Working together to serve the people

“Whether you’re central government from a different party, or you’re Freetown City Council from the APC, at the end of the day, we’re in office to serve the people of Sierra Leone, and in my case, the people of Freetown. I think it’s worked because that’s been the focus,” she says.

Revitalising the capital is not about remaking it from scratch, either. Aki-Sawyerr is looking into a zoning plan that was done for Freetown in 2014 but never adopted. It needs to be reviewed and revised because of the ongoing population growth, she says, “but there is still a basis that we can work with. The plan is to work with the central government.”

She credits President Bio’s Local Government Act, which mandates local councils to plan land use, lease land, and issue building permits, functions that had been controlled by the central government – to disastrous consequences, according to Aki-Sawyerr.

“We need to be in control of zoning because if you don’t have proper zoning, our city can never be properly planned, and even if it’s planned, we won’t be able to implement that plan. And then it’s all worthless,” she says.

International funding

Aki-Sawyerr’s plans involve international donors. Engineering studies she commissioned laid out the immediate repairs that need to be made to strengthen the poorest communities, such as Congo Town, an informal settlement.
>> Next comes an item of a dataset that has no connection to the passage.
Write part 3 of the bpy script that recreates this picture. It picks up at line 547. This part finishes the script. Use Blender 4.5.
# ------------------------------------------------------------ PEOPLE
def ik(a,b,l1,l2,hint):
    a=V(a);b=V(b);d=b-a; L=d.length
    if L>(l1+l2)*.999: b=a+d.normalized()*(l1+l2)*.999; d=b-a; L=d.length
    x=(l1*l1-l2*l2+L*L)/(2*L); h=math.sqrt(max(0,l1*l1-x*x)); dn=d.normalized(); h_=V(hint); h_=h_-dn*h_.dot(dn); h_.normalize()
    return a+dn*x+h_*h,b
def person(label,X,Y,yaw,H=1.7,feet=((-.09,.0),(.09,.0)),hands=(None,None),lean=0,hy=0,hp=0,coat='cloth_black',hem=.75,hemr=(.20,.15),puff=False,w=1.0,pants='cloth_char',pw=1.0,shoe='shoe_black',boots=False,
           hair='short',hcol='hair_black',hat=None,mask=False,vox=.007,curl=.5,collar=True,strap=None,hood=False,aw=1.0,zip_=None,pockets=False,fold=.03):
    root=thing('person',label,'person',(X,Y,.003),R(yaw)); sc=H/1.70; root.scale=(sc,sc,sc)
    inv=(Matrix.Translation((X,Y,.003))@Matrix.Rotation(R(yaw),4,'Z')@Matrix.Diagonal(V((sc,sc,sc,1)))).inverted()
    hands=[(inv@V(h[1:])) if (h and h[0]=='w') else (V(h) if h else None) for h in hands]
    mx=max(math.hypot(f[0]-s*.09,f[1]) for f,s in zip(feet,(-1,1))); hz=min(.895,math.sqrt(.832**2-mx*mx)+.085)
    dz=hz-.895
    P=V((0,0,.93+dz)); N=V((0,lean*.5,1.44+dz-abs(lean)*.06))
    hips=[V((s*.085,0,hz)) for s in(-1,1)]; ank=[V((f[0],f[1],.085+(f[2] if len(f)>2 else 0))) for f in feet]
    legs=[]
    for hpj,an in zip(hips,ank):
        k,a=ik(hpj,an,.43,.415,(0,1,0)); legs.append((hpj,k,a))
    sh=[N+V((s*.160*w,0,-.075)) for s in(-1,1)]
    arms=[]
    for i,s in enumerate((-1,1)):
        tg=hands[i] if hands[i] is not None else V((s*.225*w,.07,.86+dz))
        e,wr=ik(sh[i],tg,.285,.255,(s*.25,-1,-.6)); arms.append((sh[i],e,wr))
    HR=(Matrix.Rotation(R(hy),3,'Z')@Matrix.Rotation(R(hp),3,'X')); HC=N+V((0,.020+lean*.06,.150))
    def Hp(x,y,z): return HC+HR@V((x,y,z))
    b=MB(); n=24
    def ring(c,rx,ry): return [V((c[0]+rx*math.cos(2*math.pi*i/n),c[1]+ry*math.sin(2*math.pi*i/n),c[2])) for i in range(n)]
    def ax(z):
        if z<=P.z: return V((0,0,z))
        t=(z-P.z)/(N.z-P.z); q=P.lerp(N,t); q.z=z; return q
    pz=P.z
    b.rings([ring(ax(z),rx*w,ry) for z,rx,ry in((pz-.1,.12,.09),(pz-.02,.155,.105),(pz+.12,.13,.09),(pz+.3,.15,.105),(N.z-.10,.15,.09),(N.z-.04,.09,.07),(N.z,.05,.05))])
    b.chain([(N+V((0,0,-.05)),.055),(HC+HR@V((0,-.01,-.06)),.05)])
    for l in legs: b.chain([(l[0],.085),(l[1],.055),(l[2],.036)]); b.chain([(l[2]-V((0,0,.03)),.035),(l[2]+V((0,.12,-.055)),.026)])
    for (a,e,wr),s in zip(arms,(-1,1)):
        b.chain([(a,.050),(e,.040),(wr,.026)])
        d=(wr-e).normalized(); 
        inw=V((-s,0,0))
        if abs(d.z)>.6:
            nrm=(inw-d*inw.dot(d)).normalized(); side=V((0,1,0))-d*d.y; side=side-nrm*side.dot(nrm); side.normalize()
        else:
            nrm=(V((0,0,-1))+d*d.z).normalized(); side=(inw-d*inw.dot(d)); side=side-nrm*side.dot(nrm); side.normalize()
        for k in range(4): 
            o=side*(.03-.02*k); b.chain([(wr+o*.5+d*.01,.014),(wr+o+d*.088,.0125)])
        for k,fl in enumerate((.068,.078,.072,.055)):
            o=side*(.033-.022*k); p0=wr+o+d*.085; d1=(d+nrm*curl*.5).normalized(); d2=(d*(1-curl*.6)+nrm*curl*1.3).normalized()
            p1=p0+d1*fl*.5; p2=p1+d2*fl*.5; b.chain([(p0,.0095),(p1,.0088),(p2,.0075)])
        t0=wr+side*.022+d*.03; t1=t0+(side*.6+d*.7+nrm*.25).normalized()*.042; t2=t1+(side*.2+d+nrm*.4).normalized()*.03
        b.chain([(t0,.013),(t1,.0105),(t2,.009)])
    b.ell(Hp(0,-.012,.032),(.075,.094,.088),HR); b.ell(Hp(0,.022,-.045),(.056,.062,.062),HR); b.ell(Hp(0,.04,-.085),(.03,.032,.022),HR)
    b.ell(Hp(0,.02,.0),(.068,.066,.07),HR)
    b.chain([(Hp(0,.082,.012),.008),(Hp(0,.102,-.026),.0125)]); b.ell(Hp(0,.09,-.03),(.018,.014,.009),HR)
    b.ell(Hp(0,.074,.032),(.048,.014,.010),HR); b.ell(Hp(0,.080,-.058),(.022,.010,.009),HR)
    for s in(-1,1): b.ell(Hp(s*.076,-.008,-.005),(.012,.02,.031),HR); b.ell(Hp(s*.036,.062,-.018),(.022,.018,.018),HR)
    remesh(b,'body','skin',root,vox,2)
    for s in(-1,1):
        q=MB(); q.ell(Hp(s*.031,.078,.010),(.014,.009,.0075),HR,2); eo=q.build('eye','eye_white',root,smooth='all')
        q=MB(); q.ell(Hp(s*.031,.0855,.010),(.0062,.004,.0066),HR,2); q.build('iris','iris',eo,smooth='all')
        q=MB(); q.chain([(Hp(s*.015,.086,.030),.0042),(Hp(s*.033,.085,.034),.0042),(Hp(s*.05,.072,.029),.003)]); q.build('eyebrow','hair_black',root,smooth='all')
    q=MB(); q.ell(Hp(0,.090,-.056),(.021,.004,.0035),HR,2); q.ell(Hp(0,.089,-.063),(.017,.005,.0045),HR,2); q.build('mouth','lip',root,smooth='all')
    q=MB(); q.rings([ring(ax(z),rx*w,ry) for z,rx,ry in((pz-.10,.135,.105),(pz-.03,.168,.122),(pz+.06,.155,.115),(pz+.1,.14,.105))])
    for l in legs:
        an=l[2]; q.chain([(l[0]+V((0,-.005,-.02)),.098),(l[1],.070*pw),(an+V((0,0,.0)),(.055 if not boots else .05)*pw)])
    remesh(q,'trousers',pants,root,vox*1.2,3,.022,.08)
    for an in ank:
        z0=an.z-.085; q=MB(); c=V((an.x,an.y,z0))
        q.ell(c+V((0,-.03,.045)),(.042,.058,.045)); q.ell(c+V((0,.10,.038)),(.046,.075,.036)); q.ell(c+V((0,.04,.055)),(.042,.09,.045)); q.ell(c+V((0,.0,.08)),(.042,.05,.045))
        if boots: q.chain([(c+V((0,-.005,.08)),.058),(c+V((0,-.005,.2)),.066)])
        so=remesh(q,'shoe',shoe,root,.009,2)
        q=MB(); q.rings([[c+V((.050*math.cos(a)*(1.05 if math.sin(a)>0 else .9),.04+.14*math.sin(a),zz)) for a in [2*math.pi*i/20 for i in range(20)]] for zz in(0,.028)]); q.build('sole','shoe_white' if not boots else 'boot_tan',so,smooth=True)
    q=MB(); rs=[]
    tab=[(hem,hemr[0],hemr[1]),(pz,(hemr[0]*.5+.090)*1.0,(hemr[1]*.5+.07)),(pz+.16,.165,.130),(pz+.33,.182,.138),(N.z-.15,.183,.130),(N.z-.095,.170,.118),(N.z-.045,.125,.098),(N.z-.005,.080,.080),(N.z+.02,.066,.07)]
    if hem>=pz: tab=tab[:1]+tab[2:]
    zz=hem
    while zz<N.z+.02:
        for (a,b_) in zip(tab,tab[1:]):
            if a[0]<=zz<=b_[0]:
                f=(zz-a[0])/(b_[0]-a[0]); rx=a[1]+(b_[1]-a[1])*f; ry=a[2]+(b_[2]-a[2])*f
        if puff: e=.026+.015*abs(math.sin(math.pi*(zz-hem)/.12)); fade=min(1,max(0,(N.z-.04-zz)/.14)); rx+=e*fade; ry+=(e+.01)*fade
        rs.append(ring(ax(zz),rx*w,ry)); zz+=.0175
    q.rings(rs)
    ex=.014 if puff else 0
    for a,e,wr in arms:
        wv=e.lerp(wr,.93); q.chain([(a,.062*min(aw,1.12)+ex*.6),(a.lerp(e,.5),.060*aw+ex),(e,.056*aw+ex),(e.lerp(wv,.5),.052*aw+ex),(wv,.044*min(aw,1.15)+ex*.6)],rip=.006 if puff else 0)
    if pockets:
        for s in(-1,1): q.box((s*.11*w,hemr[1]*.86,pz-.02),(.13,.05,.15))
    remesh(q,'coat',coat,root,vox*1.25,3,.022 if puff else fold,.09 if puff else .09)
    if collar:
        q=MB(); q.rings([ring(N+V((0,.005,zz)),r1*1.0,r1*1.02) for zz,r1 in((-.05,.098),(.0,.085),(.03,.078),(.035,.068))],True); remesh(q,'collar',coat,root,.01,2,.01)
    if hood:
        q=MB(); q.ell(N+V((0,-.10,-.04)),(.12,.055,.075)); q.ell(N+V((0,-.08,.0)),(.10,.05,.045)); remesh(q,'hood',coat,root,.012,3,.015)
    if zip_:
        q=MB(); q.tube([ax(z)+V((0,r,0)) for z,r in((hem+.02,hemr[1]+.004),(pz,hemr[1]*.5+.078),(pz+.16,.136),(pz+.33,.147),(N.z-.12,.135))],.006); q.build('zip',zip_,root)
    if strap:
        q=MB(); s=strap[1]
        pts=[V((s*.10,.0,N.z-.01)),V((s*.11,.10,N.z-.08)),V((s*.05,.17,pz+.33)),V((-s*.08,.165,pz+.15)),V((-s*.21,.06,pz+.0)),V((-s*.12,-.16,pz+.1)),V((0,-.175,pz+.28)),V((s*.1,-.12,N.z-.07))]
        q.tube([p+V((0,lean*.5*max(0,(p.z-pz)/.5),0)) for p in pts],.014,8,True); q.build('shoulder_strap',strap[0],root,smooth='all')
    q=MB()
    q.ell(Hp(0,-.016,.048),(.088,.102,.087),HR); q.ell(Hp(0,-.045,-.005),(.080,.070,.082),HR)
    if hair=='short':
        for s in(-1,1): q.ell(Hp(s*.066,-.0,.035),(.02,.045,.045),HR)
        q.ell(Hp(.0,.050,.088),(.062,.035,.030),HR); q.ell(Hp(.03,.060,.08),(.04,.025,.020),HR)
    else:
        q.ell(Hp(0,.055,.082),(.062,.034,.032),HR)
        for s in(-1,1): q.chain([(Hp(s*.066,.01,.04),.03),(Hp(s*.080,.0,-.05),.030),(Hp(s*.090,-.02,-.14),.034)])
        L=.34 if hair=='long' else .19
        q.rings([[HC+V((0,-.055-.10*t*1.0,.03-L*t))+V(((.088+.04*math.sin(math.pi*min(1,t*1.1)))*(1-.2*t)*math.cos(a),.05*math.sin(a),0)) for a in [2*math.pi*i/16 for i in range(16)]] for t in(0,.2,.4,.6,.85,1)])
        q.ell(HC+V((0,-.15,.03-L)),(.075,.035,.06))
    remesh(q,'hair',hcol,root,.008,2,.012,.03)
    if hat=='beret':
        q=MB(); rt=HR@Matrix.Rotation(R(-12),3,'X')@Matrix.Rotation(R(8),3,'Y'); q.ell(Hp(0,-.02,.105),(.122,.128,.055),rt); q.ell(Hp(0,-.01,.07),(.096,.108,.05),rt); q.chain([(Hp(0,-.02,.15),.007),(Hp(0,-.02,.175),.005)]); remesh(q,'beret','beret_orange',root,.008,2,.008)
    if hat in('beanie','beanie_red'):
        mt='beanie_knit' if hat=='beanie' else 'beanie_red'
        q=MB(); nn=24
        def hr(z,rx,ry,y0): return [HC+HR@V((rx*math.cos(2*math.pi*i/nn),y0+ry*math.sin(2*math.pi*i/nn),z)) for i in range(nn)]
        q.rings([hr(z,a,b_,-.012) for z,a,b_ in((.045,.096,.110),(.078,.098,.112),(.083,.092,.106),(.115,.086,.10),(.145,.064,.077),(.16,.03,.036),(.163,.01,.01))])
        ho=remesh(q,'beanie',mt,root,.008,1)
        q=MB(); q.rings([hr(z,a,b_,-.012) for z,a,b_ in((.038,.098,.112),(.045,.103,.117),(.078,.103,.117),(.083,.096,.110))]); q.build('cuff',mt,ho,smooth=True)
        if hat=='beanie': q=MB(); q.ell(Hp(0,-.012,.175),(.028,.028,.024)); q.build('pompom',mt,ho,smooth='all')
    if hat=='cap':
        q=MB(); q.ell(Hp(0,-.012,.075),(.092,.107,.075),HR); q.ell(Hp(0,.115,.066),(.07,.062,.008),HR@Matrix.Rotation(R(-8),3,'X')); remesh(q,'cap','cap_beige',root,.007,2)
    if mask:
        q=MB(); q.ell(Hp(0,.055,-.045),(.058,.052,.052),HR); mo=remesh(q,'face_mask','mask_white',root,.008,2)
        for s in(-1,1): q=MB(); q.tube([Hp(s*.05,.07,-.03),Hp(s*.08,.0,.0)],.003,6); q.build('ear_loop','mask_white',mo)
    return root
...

“We’re in the process with funding from Irish Aid and the World Bank to address these very specific issues – stabilisation, retainer walls, footpaths replaced, culverts fixed, drainage put in for the first time,” she says.

Using the engineering studies to prevent flooding, she has tried to make sure the people are informed and involved in the solutions as well.

“If it’s new drains being built, they’re providing the labour. If they’ve got carpenters, they are doing the carpentry work. Anybody with the skills in that community gets involved in part of it. And it’s part of building the capacity and creating that sense of ownership,” says Aki-Sawyerr.

Building the tourism industry is also part of her grand plan for the capital, she explains, speaking of a meeting she had on Monday with Bio and a delegation from the African American Museum in Washington, DC.

“We had a really constructive engagement on how we can have that museum mirrored in Freetown in order to build our tourism sector and in order to create jobs. So for me, it’s about getting the focus on the right thing,” she says.

Aki-Sawyerr is working on sanitation solutions that involve the King Tom and Kissy dumps in residential areas of Freetown. Kissy dump will be closed within the next two years, says Aki-Sawyerr.

“And we’ve now confirmed that we’ve got funds to transform King Tom into an engineered landfill,” she says.

In less than a year since taking office, she is attempting to ensure Freetown’s issues are being given the attention they deserve.

“I know it’s not what other people have thought or expected, but I’m so thrilled – because for the man on the street, for those people living in Kroo Bay, who for the first time in 15 years, their community did not flood last year – this is what they want. And that’s why I’m doing it,” she says.